Le parole di Greta e l’afonia della politica

Pubblicato il 30 settembre 2019, da Nel Mondo

Confesso di essere tra quelli che non riescono spontaneamente ad entusiasmarsi per l’eccesso di mielosa retorica e di ipocrisia che accompagna la vicenda pubblica di Greta Thumberg. Può servire alla cattiva coscienza dei potenti che se la cavano inchinandosi alla volitiva sedicenne ricevendola nei palazzi del potere ed anche alla coscienza di noi semplici cittadini perché in fondo ci dice che la colpa è appunto dei potenti.

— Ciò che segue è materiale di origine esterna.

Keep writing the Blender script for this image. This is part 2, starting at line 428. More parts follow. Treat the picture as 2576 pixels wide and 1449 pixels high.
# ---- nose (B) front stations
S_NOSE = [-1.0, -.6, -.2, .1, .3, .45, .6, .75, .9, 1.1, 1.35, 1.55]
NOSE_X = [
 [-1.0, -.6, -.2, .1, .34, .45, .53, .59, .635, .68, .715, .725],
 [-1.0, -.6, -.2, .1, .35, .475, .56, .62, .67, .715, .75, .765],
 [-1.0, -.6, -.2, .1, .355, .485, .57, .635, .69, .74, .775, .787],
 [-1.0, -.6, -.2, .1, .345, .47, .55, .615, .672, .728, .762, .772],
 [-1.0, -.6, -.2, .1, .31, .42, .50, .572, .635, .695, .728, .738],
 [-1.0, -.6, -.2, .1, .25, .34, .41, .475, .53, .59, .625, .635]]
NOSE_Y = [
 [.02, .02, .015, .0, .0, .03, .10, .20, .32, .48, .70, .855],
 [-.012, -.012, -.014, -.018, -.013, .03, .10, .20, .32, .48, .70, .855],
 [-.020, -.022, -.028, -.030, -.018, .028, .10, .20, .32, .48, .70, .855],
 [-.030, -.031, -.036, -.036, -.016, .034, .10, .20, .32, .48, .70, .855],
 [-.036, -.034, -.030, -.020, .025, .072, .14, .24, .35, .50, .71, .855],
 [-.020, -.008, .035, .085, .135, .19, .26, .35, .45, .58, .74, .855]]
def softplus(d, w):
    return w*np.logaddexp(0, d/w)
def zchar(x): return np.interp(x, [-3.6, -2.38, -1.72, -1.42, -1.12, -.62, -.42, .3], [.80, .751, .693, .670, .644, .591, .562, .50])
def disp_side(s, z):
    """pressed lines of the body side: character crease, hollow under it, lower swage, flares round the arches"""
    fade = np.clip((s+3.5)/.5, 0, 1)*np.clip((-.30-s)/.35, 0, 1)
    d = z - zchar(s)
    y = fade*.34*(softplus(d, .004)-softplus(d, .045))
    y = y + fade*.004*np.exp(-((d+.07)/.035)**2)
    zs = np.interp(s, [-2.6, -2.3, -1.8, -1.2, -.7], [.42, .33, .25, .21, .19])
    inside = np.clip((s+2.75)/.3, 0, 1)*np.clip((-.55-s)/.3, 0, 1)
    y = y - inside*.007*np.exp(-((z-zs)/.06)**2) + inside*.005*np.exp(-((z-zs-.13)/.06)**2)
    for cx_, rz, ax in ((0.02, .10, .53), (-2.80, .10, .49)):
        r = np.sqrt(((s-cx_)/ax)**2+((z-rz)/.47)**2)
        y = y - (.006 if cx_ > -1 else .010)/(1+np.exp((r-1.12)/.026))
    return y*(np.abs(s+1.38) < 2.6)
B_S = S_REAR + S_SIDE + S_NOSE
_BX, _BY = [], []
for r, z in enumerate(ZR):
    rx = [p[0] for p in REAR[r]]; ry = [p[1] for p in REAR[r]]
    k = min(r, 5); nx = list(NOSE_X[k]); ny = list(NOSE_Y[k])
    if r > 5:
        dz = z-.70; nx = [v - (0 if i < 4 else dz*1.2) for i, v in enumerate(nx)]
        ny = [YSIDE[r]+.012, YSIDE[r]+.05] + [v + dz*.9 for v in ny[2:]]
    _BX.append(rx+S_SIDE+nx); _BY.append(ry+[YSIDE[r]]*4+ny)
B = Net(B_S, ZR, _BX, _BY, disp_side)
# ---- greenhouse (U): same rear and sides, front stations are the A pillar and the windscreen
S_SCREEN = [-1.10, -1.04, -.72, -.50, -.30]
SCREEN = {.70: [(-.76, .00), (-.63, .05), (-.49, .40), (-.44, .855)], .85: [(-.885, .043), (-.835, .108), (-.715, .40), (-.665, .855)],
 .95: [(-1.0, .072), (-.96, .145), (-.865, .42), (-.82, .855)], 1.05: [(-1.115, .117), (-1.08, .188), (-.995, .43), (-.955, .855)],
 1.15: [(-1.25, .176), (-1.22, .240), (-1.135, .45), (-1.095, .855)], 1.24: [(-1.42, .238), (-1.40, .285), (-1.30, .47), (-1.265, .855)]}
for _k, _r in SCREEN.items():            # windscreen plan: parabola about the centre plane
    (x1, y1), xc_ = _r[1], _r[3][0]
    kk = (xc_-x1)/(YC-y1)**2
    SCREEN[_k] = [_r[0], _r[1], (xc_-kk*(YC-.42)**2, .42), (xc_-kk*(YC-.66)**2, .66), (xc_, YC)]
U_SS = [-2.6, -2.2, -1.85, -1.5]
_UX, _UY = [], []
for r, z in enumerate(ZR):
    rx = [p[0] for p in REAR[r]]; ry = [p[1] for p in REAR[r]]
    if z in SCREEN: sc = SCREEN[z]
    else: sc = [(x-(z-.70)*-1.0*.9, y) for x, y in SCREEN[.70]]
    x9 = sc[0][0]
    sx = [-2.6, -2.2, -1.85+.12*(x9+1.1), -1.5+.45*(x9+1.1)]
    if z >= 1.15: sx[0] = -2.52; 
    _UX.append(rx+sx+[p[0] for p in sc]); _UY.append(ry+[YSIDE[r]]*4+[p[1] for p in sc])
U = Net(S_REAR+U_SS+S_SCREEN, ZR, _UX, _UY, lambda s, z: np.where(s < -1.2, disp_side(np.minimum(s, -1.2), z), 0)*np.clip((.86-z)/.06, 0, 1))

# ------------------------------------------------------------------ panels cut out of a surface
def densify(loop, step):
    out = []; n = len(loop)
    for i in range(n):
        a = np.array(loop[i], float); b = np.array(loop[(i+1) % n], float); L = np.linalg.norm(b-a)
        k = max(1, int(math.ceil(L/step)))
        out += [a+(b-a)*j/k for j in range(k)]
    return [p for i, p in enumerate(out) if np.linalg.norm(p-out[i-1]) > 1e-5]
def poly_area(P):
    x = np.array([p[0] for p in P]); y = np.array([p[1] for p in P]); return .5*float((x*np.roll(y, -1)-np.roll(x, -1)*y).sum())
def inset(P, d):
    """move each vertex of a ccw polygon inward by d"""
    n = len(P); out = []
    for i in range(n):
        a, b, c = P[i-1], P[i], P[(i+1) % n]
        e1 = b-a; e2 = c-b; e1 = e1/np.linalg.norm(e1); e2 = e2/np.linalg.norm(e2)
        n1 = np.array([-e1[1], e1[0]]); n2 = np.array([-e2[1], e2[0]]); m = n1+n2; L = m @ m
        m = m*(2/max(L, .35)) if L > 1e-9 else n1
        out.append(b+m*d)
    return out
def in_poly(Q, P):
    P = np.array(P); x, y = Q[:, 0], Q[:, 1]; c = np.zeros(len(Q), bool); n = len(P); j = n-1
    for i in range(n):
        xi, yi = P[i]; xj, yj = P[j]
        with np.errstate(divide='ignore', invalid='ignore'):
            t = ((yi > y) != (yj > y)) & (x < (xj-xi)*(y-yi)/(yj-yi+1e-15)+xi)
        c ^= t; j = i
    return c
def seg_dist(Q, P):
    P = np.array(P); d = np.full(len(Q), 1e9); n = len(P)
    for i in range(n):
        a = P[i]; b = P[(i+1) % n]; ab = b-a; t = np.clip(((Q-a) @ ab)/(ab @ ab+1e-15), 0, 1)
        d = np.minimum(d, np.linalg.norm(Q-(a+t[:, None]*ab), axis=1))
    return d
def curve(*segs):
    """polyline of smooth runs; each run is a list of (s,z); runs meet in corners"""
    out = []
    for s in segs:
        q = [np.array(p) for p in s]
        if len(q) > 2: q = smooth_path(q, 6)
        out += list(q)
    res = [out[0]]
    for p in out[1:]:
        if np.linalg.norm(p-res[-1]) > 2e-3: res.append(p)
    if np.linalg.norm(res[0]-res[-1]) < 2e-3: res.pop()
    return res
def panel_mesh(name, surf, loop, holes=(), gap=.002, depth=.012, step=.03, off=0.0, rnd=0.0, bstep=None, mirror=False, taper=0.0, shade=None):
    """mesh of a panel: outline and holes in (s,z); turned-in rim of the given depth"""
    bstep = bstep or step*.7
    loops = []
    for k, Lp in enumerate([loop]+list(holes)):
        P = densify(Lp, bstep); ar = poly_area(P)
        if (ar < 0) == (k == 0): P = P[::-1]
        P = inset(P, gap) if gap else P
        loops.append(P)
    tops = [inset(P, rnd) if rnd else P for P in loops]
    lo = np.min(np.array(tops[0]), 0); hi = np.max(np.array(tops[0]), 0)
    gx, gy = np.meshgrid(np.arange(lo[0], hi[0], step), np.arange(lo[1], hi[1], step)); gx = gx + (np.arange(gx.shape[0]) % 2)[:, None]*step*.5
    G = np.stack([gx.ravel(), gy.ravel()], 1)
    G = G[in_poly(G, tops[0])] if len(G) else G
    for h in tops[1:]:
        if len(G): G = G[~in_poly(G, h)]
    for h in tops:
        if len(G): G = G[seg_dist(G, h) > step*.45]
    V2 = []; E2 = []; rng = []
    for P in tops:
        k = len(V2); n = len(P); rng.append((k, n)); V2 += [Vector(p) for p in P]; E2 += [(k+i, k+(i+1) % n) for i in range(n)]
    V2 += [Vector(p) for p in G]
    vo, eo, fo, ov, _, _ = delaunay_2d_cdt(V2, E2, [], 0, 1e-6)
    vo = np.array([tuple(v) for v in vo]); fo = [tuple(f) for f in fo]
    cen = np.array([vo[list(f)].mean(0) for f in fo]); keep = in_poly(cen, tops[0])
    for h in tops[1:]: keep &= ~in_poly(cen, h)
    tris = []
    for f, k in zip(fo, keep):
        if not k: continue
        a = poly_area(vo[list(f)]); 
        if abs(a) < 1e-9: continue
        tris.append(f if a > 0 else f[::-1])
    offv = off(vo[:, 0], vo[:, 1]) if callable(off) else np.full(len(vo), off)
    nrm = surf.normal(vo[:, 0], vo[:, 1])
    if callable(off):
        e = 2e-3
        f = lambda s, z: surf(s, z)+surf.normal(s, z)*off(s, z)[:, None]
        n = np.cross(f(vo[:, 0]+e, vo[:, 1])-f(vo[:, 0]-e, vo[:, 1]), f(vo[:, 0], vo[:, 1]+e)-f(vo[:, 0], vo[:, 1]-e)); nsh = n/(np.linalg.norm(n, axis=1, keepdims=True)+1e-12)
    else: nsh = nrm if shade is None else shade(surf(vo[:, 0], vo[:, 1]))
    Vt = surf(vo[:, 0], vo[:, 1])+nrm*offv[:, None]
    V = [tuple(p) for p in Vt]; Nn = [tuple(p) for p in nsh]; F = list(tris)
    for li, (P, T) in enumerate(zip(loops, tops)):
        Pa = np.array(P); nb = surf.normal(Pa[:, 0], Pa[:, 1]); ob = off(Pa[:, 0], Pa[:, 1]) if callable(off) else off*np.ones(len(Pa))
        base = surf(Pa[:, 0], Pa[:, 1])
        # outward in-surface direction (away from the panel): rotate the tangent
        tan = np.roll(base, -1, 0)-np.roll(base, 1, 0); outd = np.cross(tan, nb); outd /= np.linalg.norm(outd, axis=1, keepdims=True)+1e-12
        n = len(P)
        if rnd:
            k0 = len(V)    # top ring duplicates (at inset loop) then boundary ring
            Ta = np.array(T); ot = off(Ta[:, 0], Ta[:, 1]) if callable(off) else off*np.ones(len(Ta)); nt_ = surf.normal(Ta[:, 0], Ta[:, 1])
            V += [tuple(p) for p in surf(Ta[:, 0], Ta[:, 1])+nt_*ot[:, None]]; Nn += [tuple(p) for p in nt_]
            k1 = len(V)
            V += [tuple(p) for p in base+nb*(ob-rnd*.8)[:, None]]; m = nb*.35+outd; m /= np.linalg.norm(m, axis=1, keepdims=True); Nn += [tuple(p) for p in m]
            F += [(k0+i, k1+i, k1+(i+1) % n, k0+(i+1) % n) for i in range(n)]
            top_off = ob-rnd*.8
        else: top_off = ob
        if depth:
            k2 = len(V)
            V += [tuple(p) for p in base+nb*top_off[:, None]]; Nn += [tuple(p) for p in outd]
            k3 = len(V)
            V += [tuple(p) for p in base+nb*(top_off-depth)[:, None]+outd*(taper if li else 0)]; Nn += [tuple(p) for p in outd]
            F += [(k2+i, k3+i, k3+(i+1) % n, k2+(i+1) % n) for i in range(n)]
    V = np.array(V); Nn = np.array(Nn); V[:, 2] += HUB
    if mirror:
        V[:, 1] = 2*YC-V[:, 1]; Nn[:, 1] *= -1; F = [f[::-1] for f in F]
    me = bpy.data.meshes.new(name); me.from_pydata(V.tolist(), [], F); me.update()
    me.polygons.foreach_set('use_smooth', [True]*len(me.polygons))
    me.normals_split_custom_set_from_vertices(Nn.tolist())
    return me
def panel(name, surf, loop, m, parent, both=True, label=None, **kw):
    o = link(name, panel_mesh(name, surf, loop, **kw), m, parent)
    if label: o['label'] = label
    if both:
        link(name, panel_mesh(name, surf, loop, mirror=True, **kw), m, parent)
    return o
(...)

“Avete rubato i miei sogni” è una accusa un po’ azzardata. I sogni non ce li ruba nessuno, sta a noi non perdere la volontà di realizzarli. Certo se il sogno è di vedere il mondo come piace ad ognuno di noi è un sogno grandioso, ma potrebbe anche non tener conto dei sogni degli altri. Ad esempio il sogno di una sedicenne di buona famiglia nella ricca Europa può essere diverso dal sogno di una sedicenne nelle megalopoli dell’Asia, dell’Africa o dell’America latina.

Naturalmente sono ancora più insopportabili le volgarità degli odiatori di tastiera. Figuriamoci, una ragazzina un po’ saccente, pure malata, con una forma di autismo. Giù gli insulti, i giochi sul nome, sull’aspetto fisico, senza rispetto e senza voglia di confrontarsi con il messaggio che sta dietro quella ragazzina. Che torni a scuola, detto magari di chi sui banchi di scuola non si è fatto troppo onore (Matteo Salvini: dodici anni fuori corso e niente laurea). Meglio non essere disturbati. Nella lettura domenicale il profeta Amos ammonisce: “guai agli spensierati di Sion…Canterellano al suono dell’arpa …ma della rovina di Giuseppe non si preoccupano”. Qui siamo difronte a qualcosa di peggio: spensierati ed odiatori per sentirsi rassicurati, che della rovina del mondo non si preoccupano, che invece di cantarellare si sfogano sulla tastiera.

Dunque: se la parola un po’ superficiale di una ragazza di sedici anni è capace di smuovere passioni, interrogativi sul futuro, mobilitazione da parte di una generazione che spesso è stata accusata di disinteresse della scena pubblica e di apatia verso il futuro vuol dire una cosa: che i potenti hanno perso la forza della parola, sono diventati afoni. E appena si leva una parola capace di muovere una passione qualcosa succede. È uno degli aspetti positivi della rete, della potenza dei social: possono passare anche le parole buone, senza avere un potere alle spalle.

Il secondo aspetto è che una generazione di giovanissimi si affaccia all’impegno civico. Senza avere alle spalle l’eredità di ideologie del passato, ma con una “ideologia” per il futuro. Una lettura del mondo che può anche essere discussa ma che esprime una passione civica, quel “I care” che ricordava Don Lorenzo Milani come la caratteristica della generazione americana alla fine degli anni ’60. L’immagine più bella è quella del bambino Potito che da solo manifesta con il suo disegno. Ci dice proprio I care, mi sta a cuore.

Il tutto si realizza attraverso una partecipazione responsabile e non violenta. Che prende in contropiede i partiti: l’Italia non è tutta quella che racconta Salvini e neppure quella di una sinistra ferma alla lettura degli anni d’oro della socialdemocrazia. È una nuova domanda politica e culturale che si affaccia sulla scena pubblica. Invece di puntare il dito su incoerenze sempre presenti o utopie difficilmente realizzabili, o di accontentarsi di una foto opportunity del politico di turno insieme alla popolare ragazzina, alla politica è assegnato il compito di raccogliere questi sogni e tradurli in azione appunto politica.